**Dataset rows**:
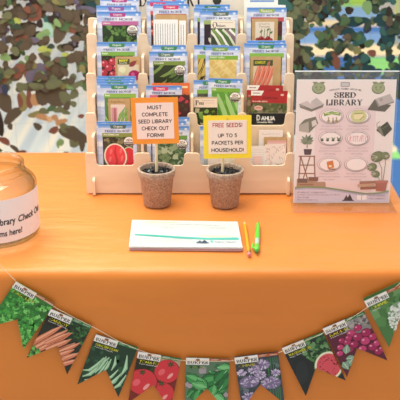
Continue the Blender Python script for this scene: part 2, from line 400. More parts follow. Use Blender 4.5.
EXPL = [(4,90,5,10,0,'B'),(8,100,6,8,20,'B'),(15,112,9,5,40,'B'),(6,84,5,5,0,'O'),(2,120,3.5,13,0,'K'),(12.5,123,2.6,2.6,0,'B'),(7,137,5.5,3,-45,'R'),(2,146,2.4,2.2,0,'D'),(17,145,4.6,2.2,-45,'B'),(24,149,3.4,2.2,0,'R'),
 (25,99,4.5,8,0,'k'),(22,98,2.5,6,0,'R'),(31,97,3,8,0,'R'),(37,98,4,6,10,'T'),(35,84,10,4,0,'B'),(45,92,8,9,0,'B'),(50,82,8,6,0,'O'),(24,84,5,4,-30,'O'),(36,112,5,3,15,'k'),(44,115,6,3,-10,'T'),(50,117,4,2.5,0,'t'),(56,116,3,3,0,'T'),
 (39,124,4.6,2.6,-50,'B'),(55,128,5,2.8,40,'R'),(45,109,4,3,0,'O'),(53,106,4,3,20,'G'),(60,108,4.5,3,0,'O'),(66,110,4,2.6,-20,'O'),(59,95,9,9,0,'B'),(52,88,8,8,0,'B'),(66,96,6,5,-30,'O'),(75,92,3.6,5,0,'O'),(72,84,4,4,0,'g'),(74,102,3,3,0,'O'),(62,120,5,3,20,'T'),
 (70,130,9,6,-20,'B'),(78,134,8,7,0,'B'),(62,140,3,3,0,'g'),(75,141,5,3.5,0,'O'),(83,139,3.5,8,0,'B'),(82,114,3,1.8,0,'R'),(67,151,2.6,1.6,0,'B'),(79,153,3,1.6,0,'O'),(59,142,1.2,4,0,'g'),(66,126,5,4,0,'O'),(68,104,3,4,-30,'B'),
 (10,76,5,5,0,'O'),(18,72,6,5,0,'B'),(30,70,6,4,0,'O'),(44,68,8,6,0,'P'),(42,78,8,5,0,'B'),(56,74,7,6,0,'B'),(63,64,5,4,0,'O'),(44,86,4,3,0,'N'),
 (19.5,19,3.2,2.6,0,'Y'),(51,19,5,4.5,0,'e'),(50,28,5,7,20,'C'),(54,26,2.5,6,30,'g'),(18,28,4,5,0,'N'),(24,37,5,3,0,'R'),(35,38,5,3,0,'P'),(45,33,6,4,20,'g'),(46,48,6,3,0,'Y'),(52,45,3,2.6,0,'D'),(41,22,3,3.5,0,'K'),(36,12,6,7,0,'R'),(27,13,4,4,0,'N'),  # the pale cyan blob imitates a reflection seen through the net, not a leaf
 (35,63,3,3,0,'k'),(21,66,3,3,0,'P'),(29,63,4,3,30,'k'),(8,54,4,4,-20,'g'),(73,26,5,5,0,'R'),(76,20,4,4,0,'P'),(31,72,5,3,0,'R'),(6,75,3,4,0,'R'),(66,53,3,2,0,'Y'),(8,86,3,4,0,'N'),(64,18,4,5,0,'N'),(60,33,5,8,-30,'B'),(74,57,8,4,0,'B'),(70,45,7,3,0,'K'),(60,61,4,5,0,'k'),
 (290,8,6,11,0,'K'),(330,10,8,3,10,'V'),(299,5,7,5,0,'O'),(313,6,6,5,0,'D'),(300,30,7,6,0,'O'),(297,52,9,5,0,'O'),(296,62,5,7,0,'G'),(310,64,7,4,0,'D'),(320,62,5,4,0,'g'),(333,52,6,3,0,'B'),(335,60,3.5,7,10,'R'),(322,41,4,5,20,'g'),(330,33,4,6,20,'B'),(338,27,7,5,0,'E'),
 (318,33,4,3,-30,'O'),(328,42,4,4,0,'G'),(348,9,4,3,0,'K'),(343,20,5,5,0,'O'),(354,20,9,4.5,10,'E'),(346,30,7,4,0,'E'),(366,27,4,4,0,'N'),(381,18,7,4.5,-10,'E'),(384,22,7,3,0,'E'),(396,25,4,7,0,'D'),(359,37,6,4,-30,'e'),(346,41,3.5,5,0,'B'),(368,42,5,3,20,'G'),(388,37,5,9,0,'E'),(371,52,4,3,0,'R'),(388,51,3,5,0,'D'),(356,36,4,3,0,'G'),
 (346,35,4,2.5,0,'V'),(356,49,3,4,0,'k'),(350,46,3,3,0,'O'),(358,58,6,3.4,0,'N'),(348,64,3,8,0,'E'),(360,67,6,4,20,'N'),(383,30,5,3,-30,'e'),(365,59,5,3,0,'E'),(311,24,2,2,0,'G'),(309,52,5,2,-30,'D'),(318,57,4,2,0,'e'),(366,6,4,6,0,'g'),(386,27,3,2,0,'N')]
for e in EXPL: nblob(e[0], e[1], e[2]*1.12, e[3]*1.12, *e[4:])
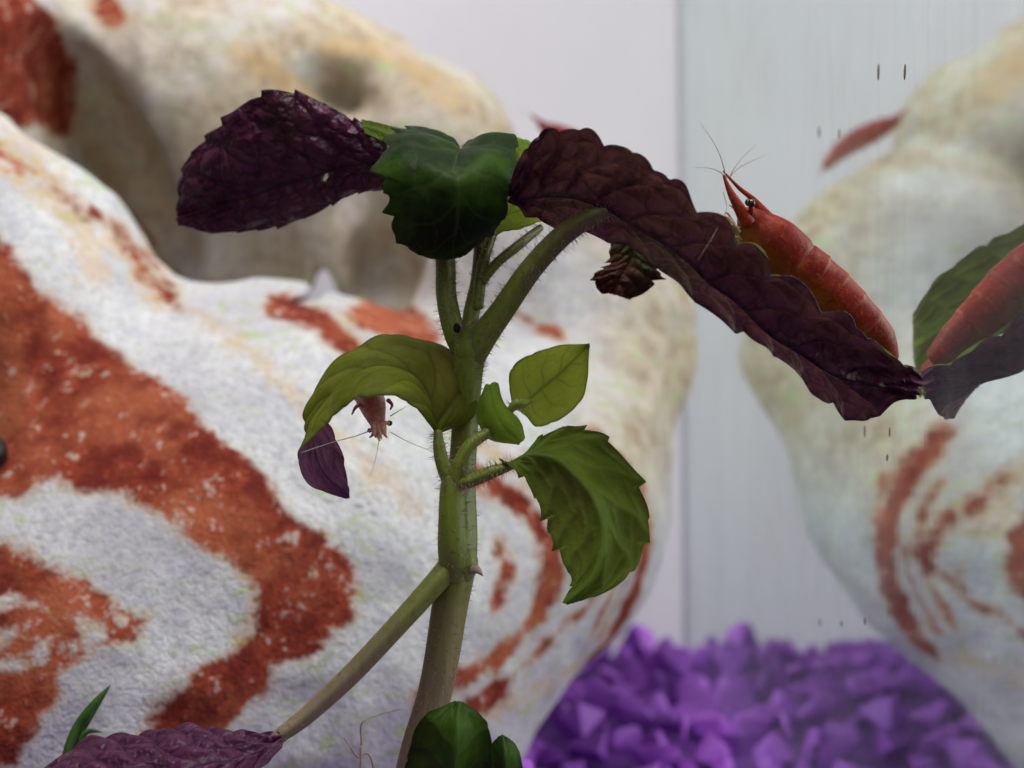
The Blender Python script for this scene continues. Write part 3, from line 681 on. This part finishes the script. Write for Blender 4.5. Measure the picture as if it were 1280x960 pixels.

**Problem details**: From the listing above, print every entry precisely and drop the pictures.

**Written solution**:
Continue the Blender Python script for this scene: part 2, from line 400. More parts follow. Use Blender 4.5.
EXPL = [(4,90,5,10,0,'B'),(8,100,6,8,20,'B'),(15,112,9,5,40,'B'),(6,84,5,5,0,'O'),(2,120,3.5,13,0,'K'),(12.5,123,2.6,2.6,0,'B'),(7,137,5.5,3,-45,'R'),(2,146,2.4,2.2,0,'D'),(17,145,4.6,2.2,-45,'B'),(24,149,3.4,2.2,0,'R'),
 (25,99,4.5,8,0,'k'),(22,98,2.5,6,0,'R'),(31,97,3,8,0,'R'),(37,98,4,6,10,'T'),(35,84,10,4,0,'B'),(45,92,8,9,0,'B'),(50,82,8,6,0,'O'),(24,84,5,4,-30,'O'),(36,112,5,3,15,'k'),(44,115,6,3,-10,'T'),(50,117,4,2.5,0,'t'),(56,116,3,3,0,'T'),
 (39,124,4.6,2.6,-50,'B'),(55,128,5,2.8,40,'R'),(45,109,4,3,0,'O'),(53,106,4,3,20,'G'),(60,108,4.5,3,0,'O'),(66,110,4,2.6,-20,'O'),(59,95,9,9,0,'B'),(52,88,8,8,0,'B'),(66,96,6,5,-30,'O'),(75,92,3.6,5,0,'O'),(72,84,4,4,0,'g'),(74,102,3,3,0,'O'),(62,120,5,3,20,'T'),
 (70,130,9,6,-20,'B'),(78,134,8,7,0,'B'),(62,140,3,3,0,'g'),(75,141,5,3.5,0,'O'),(83,139,3.5,8,0,'B'),(82,114,3,1.8,0,'R'),(67,151,2.6,1.6,0,'B'),(79,153,3,1.6,0,'O'),(59,142,1.2,4,0,'g'),(66,126,5,4,0,'O'),(68,104,3,4,-30,'B'),
 (10,76,5,5,0,'O'),(18,72,6,5,0,'B'),(30,70,6,4,0,'O'),(44,68,8,6,0,'P'),(42,78,8,5,0,'B'),(56,74,7,6,0,'B'),(63,64,5,4,0,'O'),(44,86,4,3,0,'N'),
 (19.5,19,3.2,2.6,0,'Y'),(51,19,5,4.5,0,'e'),(50,28,5,7,20,'C'),(54,26,2.5,6,30,'g'),(18,28,4,5,0,'N'),(24,37,5,3,0,'R'),(35,38,5,3,0,'P'),(45,33,6,4,20,'g'),(46,48,6,3,0,'Y'),(52,45,3,2.6,0,'D'),(41,22,3,3.5,0,'K'),(36,12,6,7,0,'R'),(27,13,4,4,0,'N'),  # the pale cyan blob imitates a reflection seen through the net, not a leaf
 (35,63,3,3,0,'k'),(21,66,3,3,0,'P'),(29,63,4,3,30,'k'),(8,54,4,4,-20,'g'),(73,26,5,5,0,'R'),(76,20,4,4,0,'P'),(31,72,5,3,0,'R'),(6,75,3,4,0,'R'),(66,53,3,2,0,'Y'),(8,86,3,4,0,'N'),(64,18,4,5,0,'N'),(60,33,5,8,-30,'B'),(74,57,8,4,0,'B'),(70,45,7,3,0,'K'),(60,61,4,5,0,'k'),
 (290,8,6,11,0,'K'),(330,10,8,3,10,'V'),(299,5,7,5,0,'O'),(313,6,6,5,0,'D'),(300,30,7,6,0,'O'),(297,52,9,5,0,'O'),(296,62,5,7,0,'G'),(310,64,7,4,0,'D'),(320,62,5,4,0,'g'),(333,52,6,3,0,'B'),(335,60,3.5,7,10,'R'),(322,41,4,5,20,'g'),(330,33,4,6,20,'B'),(338,27,7,5,0,'E'),
 (318,33,4,3,-30,'O'),(328,42,4,4,0,'G'),(348,9,4,3,0,'K'),(343,20,5,5,0,'O'),(354,20,9,4.5,10,'E'),(346,30,7,4,0,'E'),(366,27,4,4,0,'N'),(381,18,7,4.5,-10,'E'),(384,22,7,3,0,'E'),(396,25,4,7,0,'D'),(359,37,6,4,-30,'e'),(346,41,3.5,5,0,'B'),(368,42,5,3,20,'G'),(388,37,5,9,0,'E'),(371,52,4,3,0,'R'),(388,51,3,5,0,'D'),(356,36,4,3,0,'G'),
 (346,35,4,2.5,0,'V'),(356,49,3,4,0,'k'),(350,46,3,3,0,'O'),(358,58,6,3.4,0,'N'),(348,64,3,8,0,'E'),(360,67,6,4,20,'N'),(383,30,5,3,-30,'e'),(365,59,5,3,0,'E'),(311,24,2,2,0,'G'),(309,52,5,2,-30,'D'),(318,57,4,2,0,'e'),(366,6,4,6,0,'g'),(386,27,3,2,0,'N')]
for e in EXPL: nblob(e[0], e[1], e[2]*1.12, e[3]*1.12, *e[4:])
The Blender Python script for this scene continues. Write part 3, from line 681 on. This part finishes the script. Write for Blender 4.5. Measure the picture as if it were 1280x960 pixels.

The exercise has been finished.